While near-term adoption is driven by AI clusters, the longer-term implications are broader. “Compute, storage, memory disaggregation is going to be a thing, mark my words,” Rohan said.

As systems become more modular, with resources distributed across different nodes, the interconnect becomes the fabric that holds everything together. Performance is no longer defined solely by compute capability, but by how efficiently data can move between components. In that context, interconnect is not just a supporting element—it is a defining one.

Perhaps the most important takeaway is how the power equation has shifted. “Almost one third goes to interconnect,” Rohan noted.

That is a fundamental change. Interconnect is no longer a secondary consideration; it is competing directly with compute for power budget. As a result, engineers are increasingly focused on minimizing energy per bit and optimizing the physical path data takes through the system.

Near-packaged optics fits squarely into that effort by reducing both distance and overhead.

What changes now

Rohan’s advice to system architects is not to replace one solution with another, but to rethink assumptions.

“Don’t just limit yourself to thinking in terms of pluggables, think of the alternatives,” he explained.
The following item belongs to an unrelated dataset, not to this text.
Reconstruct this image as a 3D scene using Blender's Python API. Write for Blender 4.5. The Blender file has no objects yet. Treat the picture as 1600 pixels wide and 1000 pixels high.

At the same time, he emphasizes that existing technologies are not going away. “You need pluggables. They’re going to be in the market for the next 10–15 years.”

The future is not a single architecture, but a mix of approaches—pluggables for long reach, co-packaged optics for extreme density, and near-packaged optics filling the space in between.

As AI systems scale, the constraints are no longer purely computational. Power, density, and physical layout are all becoming limiting factors. The interconnect, once treated as infrastructure, is now central to system performance.

That is why approaches like near-packaged optics are gaining attention. They are not simply new components—they are part of a broader shift toward treating data movement as a first-class design problem. And as that shift continues, the question is no longer whether interconnect needs to change, but how far engineers are willing to rethink the systems they build around it.